At the beginning, there were direct studies (quite impersonal) of a particular landscape, painted with little interference in a mimetic form, and then processing and transformation of shapes into more and more conventional painting signs started, together with the deepening of colour quality. From time to time, the painter created completely visional paintings on the outline of a landscape. All the time, he tried new conventions and, although discarding them, he would adapt some elements to his, more and more individual painting.

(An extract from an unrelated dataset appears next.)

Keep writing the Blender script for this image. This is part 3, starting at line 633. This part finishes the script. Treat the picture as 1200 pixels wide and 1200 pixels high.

The paintings were more and more picturesque, exquisite, and rich; expression was more and more specific, legible and deep. They have already been first rate works of art. No wonder that he started to draw attention and had his exhibitions in more and more prestigious art galleries in Poland and abroad.
Latest paintings
In recent years (1997-1998) you can find both continuity of Marek Niedojadlo’s art and the next stage in his painting. The drawing of the forms becomes more and more sketch, creating something like a cobweb of solids, but still arranged with constructional precision, despite of the growth of forms’ aggressiveness. Previous, solid stability of the construction is violated by diagonal forms opposing to it, which appear more often.
Colour hasn’t changed – it is invariably bright, differentiated for intensity, built with several layers even within one spot; colours glow and sometimes even shine.
Paintings vibrate with contrastive forms; whole bunches of sharp, tiny, unearthly landscape elements suddenly appear among wide, overflowing, dark and violet shapes. They settle down inside this dark, muffled space and shine, just like night lights.
Landscapes, broken into dozens of tiny shapes appear suddenly and then, in a moment, we have a painting made of a few huge, synthetic planes. It is important that each painting is preceded with a series of drawings of nature and local piedmont landscape; next the artist makes a water-colour version and only then is it moved to canvas. In one painting procedures used by Kadinski and Modrian can be seen, in which they, within few years, simplified trees or objects to a clear, painting construction. This is what Marek Niedojadlo does every time from the beginning and stops at different levels of generalization. Landscape thus becomes a concert of painting forms – sometimes structural, sometimes skeletal, sometimes impressional or urgently moved; colours become more and more abstract and landscape is scenographic, like it was built in a closed space.
All the time you get the impression that it is a play of two realities; that possible mingles with impossible in the landscape.
Marek Niedojadlo’s painting from the last few years is more and more aggressive and urgently moved. Spaces are almost like a whirling universe. Still noticeable construction of a more and more only signalized landscape seems to weigh down under the piles of forms. Drawing of forms, previously seen in these paintings, disappears and space is built almost only of spots. In this series of paintings there are mostly brown, violet, orange and red tones. As it was before, beams of light appear on the horizon, like there was, somewhere in the deep, a secret – if we assume (according to unyielding tradition) that light is a symbol of the touch of absolute.
Marek Niedojadlo’s painting is therefore still evolving and landscape becomes somewhat a metaphor of human cosmos – cosmos which human manages to imagine while being yet another cosmos and living inside nature.
This painting, this landscape is continually opened.